Suatu saat, saya mengajar mata kuliah Dasar-dasar Penulisan. Saya memerintahkan mahasiswa untuk membuat sebuah tulisan, setelah saya bagikan kertas.
“Coba, silakan Anda menulis apa yang bisa Anda amati atas kehidupan malam mahasiswa.”
“Itu gampang pak, daripada disuruh menulis tentang Gender,” kata seorang mahasiswa antusias.
Sebagai catatan, minggu sebelumnya saya menugaskan mereka untuk menulis masalah gender. Kesulitan luar biasa menghantui mahasiswa semester dua itu.
Setelah mereka menulis dengan batas waktu yang saya tentukan, ternyata mereka lebih mudah menuliskan tentang pengamatan kehidupan malam mahasiswa dari pada disuruh menulis masalah gender.
Tentu saja, macam-macam hasil yang dia bisa amati. Ada mahasiswa yang sering pulang malam, bahkan dini hari karena dia kerja di diskotik. Ada juga yang jarang pulang, karena menjadi “ayam kampus” dan diajak pergi jalan-jalan. Ada juga mahasiswa yang sedang dibooking oleh dosennya sendiri. Ada yang berjam-jam nongkrong di warung kopi, diskusi, dan lain sebagainya.
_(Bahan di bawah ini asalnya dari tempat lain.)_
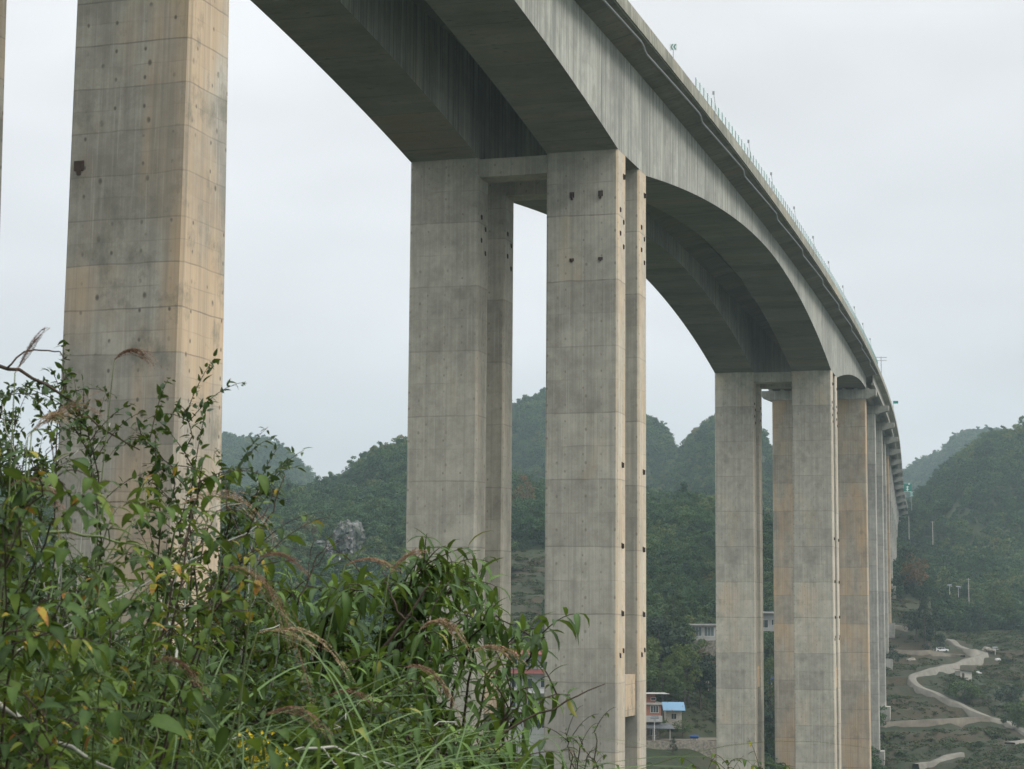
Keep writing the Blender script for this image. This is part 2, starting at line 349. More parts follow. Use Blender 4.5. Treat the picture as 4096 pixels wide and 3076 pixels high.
# ------------------------------------------------------------------ terrain
RX = lambda px: ray(px, 2400)[0]
YK = np.array([-400, -40, 0, 4, 8, 14, 22, 40, 70, 100, 150, 200, 300, 345, 372, 400, 455, 500, 545, 570, 600, 650, 700, 760, 900, 1100, 1500, 2500, 4500.])
_far = [60, 75, 90, 90]
BASE = {   # ground height at the distances YK for columns given in photograph pixels
 -9000: [-3, -2, -1.7, -1.6, -1.7, -3, -8, -18, -30, -38, -45, -45, -36, -30, -26, -20, -10, 0, 8, 12, 18, 25, 30, 36, 50]+_far,
 -600: [-3, -2, -1.6, -.85, -.45, -.35, -3, -14, -34, -44, -50, -48, -38, -30, -26, -20, -8, 0, 10, 14, 20, 28, 34, 40, 50]+_far,
 900: [-3, -2, -1.6, -.9, -.55, -.75, -3.5, -16, -38, -48, -54, -50, -38, -28, -24, -18, -6, 3, 12, 16, 24, 32, 38, 42, 50]+_far,
 1500: [-3, -2, -1.6, -1.0, -.66, -1.1, -5, -20, -42, -50, -56, -52, -38, -24, -20, -16, -6, 3, 12, 18, 26, 34, 40, 44, 50]+_far,
 2100: [-3, -2, -1.6, -1.25, -1.05, -1.6, -6, -22, -44, -52, -58, -54, -38, -23, -17, -14, -5, 4, 14, 20, 27, 35, 42, 46, 50]+_far,
 2720: [-3, -2, -1.6, -1.5, -1.6, -2.6, -8, -25, -46, -55, -60, -56, -42, -30, -22.5, -15, -6, 1, 10, 14, 20, 28, 35, 40, 50]+_far,
 3200: [-3, -2, -1.6, -1.6, -2, -3.5, -10, -28, -48, -57, -62, -58, -48, -42, -38, -36, -31, -22, -12, -8, -4, 2, 8, 18, 40]+_far,
 3600: [-3, -2, -1.7, -1.8, -2.4, -4, -11, -30, -50, -59, -63, -60, -52, -48, -45, -41, -33.5, -25.5, -14.5, -10, -6.5, -1.5, 3.5, 12, 38]+_far,
 4100: [-3, -2, -1.7, -1.9, -2.6, -5, -12, -31, -50, -58, -62, -60, -52, -46, -42, -37, -31, -26, -19, -15, -9, -1.5, 4, 14, 40]+_far,
 5600: [-3, -2, -1.7, -2, -2.8, -5, -12, -31, -50, -56, -58, -56, -48, -42, -38, -34, -28, -22, -15, -12, -6, 2, 8, 18, 40]+_far,
 14000: [-3, -2, -1.7, -2, -2.8, -5, -12, -31, -50, -56, -58, -56, -48, -42, -38, -34, -28, -22, -15, -12, -6, 2, 8, 18, 40]+_far,
}
BX = np.array([RX(k) for k in BASE]); BZ = np.array([BASE[k] for k in BASE], float)
def _lat(x, y, seed):             # cheap value noise (periodic lattice of random numbers)
    R = np.random.default_rng(seed).random((64, 64)); xi = np.floor(x).astype(int); yi = np.floor(y).astype(int)
    fx = x-xi; fy = y-yi; fx = fx*fx*(3-2*fx); fy = fy*fy*(3-2*fy)
    a = R[xi % 64, yi % 64]; b = R[(xi+1) % 64, yi % 64]; c = R[xi % 64, (yi+1) % 64]; d = R[(xi+1) % 64, (yi+1) % 64]
    return (a*(1-fx)+b*fx)*(1-fy)+(c*(1-fx)+d*fx)*fy-.5
def fbm(x, y, sc, seed, oc=4):
    v = 0; a = 1.
    for o in range(oc): v = v+a*_lat(x/sc*2**o+13*o, y/sc*2**o+7*o, seed+o); a *= .5
    return v
def interp_lin(xk, yk, zz, x, y):
    ix = np.clip(np.searchsorted(xk, x)-1, 0, len(xk)-2); iy = np.clip(np.searchsorted(yk, y)-1, 0, len(yk)-2)
    fx = np.clip((x-xk[ix])/(xk[ix+1]-xk[ix]), 0, 1); fy = np.clip((y-yk[iy])/(yk[iy+1]-yk[iy]), 0, 1)
    fx = fx*fx*(3-2*fx)
    return (zz[ix, iy]*(1-fx)+zz[ix+1, iy]*fx)*(1-fy)+(zz[ix, iy+1]*(1-fx)+zz[ix+1, iy+1]*fx)*fy
HILLS = [   # name, ridge distance, front width, ridge line in photograph pixels
 ('A', 1700, 600, [(-3000, 2000), (-400, 1900), (0, 1910), (300, 1880), (600, 1800), (890, 1745), (960, 1757), (1040, 1758), (1130, 1800), (1200, 1862), (1260, 1930), (1400, 2050), (1700, 2200)]),
 ('B', 860, 330, [(-1500, 2300), (0, 2250), (700, 2150), (1000, 2110), (1070, 2060), (1160, 1985), (1230, 1950), (1290, 1900), (1350, 1885), (1440, 1825), (1530, 1765), (1620, 1745), (1750, 1740), (1900, 1790), (2060, 1900), (2300, 2060), (2600, 2200)]),
 ('C', 1400, 500, [(1500, 2050), (1700, 1900), (1900, 1730), (2055, 1600), (2110, 1573), (2180, 1555), (2350, 1540), (2500, 1590), (2590, 1645), (2640, 1670), (2675, 1715), (2720, 1800), (2800, 1900), (3000, 2100)]),
 ('D', 1250, 420, [(2400, 2100), (2600, 1920), (2700, 1815), (2745, 1785), (2800, 1725), (2857, 1685), (2930, 1660), (3000, 1690), (3050, 1755), (3099, 1835), (3200, 1920), (3500, 2080)]),
 ('E', 690, 210, [(1900, 2330), (2100, 2180), (2300, 2050), (2600, 2000), (2720, 1985), (2900, 2010), (3150, 2080), (3400, 2180), (3560, 2250)]),
 ('F', 1050, 330, [(3450, 2220), (3570, 2160), (3625, 2060), (3660, 1985), (3700, 1945), (3740, 1912), (3790, 1865), (3850, 1810), (3900, 1790), (3960, 1745), (4040, 1725), (4096, 1712), (4400, 1620), (5000, 1570), (6500, 1700), (12000, 1900)]),
 ('G', 2100, 700, [(3200, 2100), (3500, 1960), (3620, 1875), (3690, 1835), (3780, 1792), (3830, 1735), (3880, 1716), (3950, 1705), (4000, 1712), (4300, 1760), (5000, 1950)]),
]
HX = [np.array([RX(p[0]) for p in h[3]]) for h in HILLS]
CREST = dict(A=26, B=26, C=52, D=6, E=0, F=4, G=30)      # tree tops stand this much above the ridge line
HZ = [np.array([ray(p[0], p[1]+CREST[h[0]])[1]*h[1]-5.5 for p in h[3]]) for h in HILLS]
def ground(X, Y, detail=True):
    X = np.asarray(X, float); Y = np.asarray(Y, float)
    a = X/np.maximum(Y, 4.)
    z = interp_lin(BX, YK, BZ, a, Y)
    far = np.clip((Y-330)/200, 0, 1)
    if detail:
        z = z+fbm(X, Y, 60, 1)*5*far+fbm(X, Y, 9, 5, 3)*(.25*np.clip((Y-3)/20, 0, 1)+.9*far)
        # farmed terraces on the open slopes
        op = openness(X, Y); st = 2.4
        q = z/st+fbm(X, Y, 70, 9, 2)*.8; f = q-np.floor(q); f = np.clip((f-.62)/.38, 0, 1)
        z = z+(np.floor(q)+f-q)*st*op*.8
    for (n, Yc, wf, pts), hx, hz in zip(HILLS, HX, HZ):
        c = np.interp(a, hx, hz); t = (Y-Yc)/np.where(Y < Yc, wf, wf*1.3)
        k = np.clip(1-t*t, 0, 1)**1.15
        c = np.where((a < hx[0]-.02) | (a > hx[-1]+.02), -20, c)
        rug = fbm(X, Y, 90, ord(n), 5)*26*np.clip(np.abs(t), .12, 1)*(k > 0) if detail else 0
        hh = -60+(c+60)*k+rug*k
        z = np.maximum(z, hh)
    return z
def openness(X, Y):
    "1 where the slope is farmed rather than wooded"
    a = X/np.maximum(Y, 4.)+fbm(X, Y, 45, 31, 3)*.012*(Y > 300); Y = Y+fbm(X, Y, 35, 35, 3)*22*(Y > 300)
    r = np.clip((a-RX(3440))/.01, 0, 1)*np.clip((Y-330)/40, 0, 1)*np.clip((655-Y)/40, 0, 1)
    l = np.clip((a-RX(1990))/.006, 0, 1)*np.clip((RX(2260)-a)/.006, 0, 1)*np.clip((Y-360)/40, 0, 1)*np.clip((575-Y)/20, 0, 1)
    return np.maximum(r, l)
def gz(x, y): return float(ground(np.array([x]), np.array([y]))[0])
def hit(px, py, y0=320, y1=1400):
    "where the sight line through a photograph pixel meets the ground"
    ys = np.arange(y0, y1, 1.0); dx, dz = ray(px, py); g = ground(dx*ys, ys)
    k = np.nonzero(g >= dz*ys)[0]
    if len(k) == 0: return None
    y = ys[k[0]]; return Vector((dx*y, y, float(g[k[0]])))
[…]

Lepas dari apa hasil pengamatannya, yang jelas, pengamatan menjadi sumber gagasan untuk menulis. Maka, mengamati dengan seksama kejadian-kejadian di sekitar kita adalah hal yang dianjurkan bagi calon penulis. Akan lebih baik jika hasil pengamatan itu ditulis dalam buku harian atau diketik dalam komputer. Pengalaman, sumber gagasan.
Apakah Anda mengenal Raditya Dika? Penulis buku Kambing Jantan itu juga tak pernah membayangkan kalau catatan harian yang ditulisnya di blog bisa diterbitkan menjadi buku, bahkan sudah puluhan kali cetak ulang. Bahasanya memang kacau karena “catatan harian”. Barangkali kalau diteliti oleh ahli bahasa, ia tidak lulus mata pelajaran itu.
Tapi, kita tetap salut, ia cerdas menulis pengamatan (termasuk pengalaman) sehari-harinya dalam blog, tanpa tahu tulisan-tulisannya akan diterbitkan menjadi buku atau tidak. Yang penting, dia tetap menulis. Mungkin hanya untuk menyalurkan uneg-uneg. Bahkan, bukunya Kambing Jantan itu diangkat menjadi sebuah film. Luar biasa bukan?
Nah, calon penulis perlu meniru apa yang dilakukan Raditya Dika tersebut. Maka, perkaya sumber-sumber gagasan Anda. Tak ada cara lain. Titik.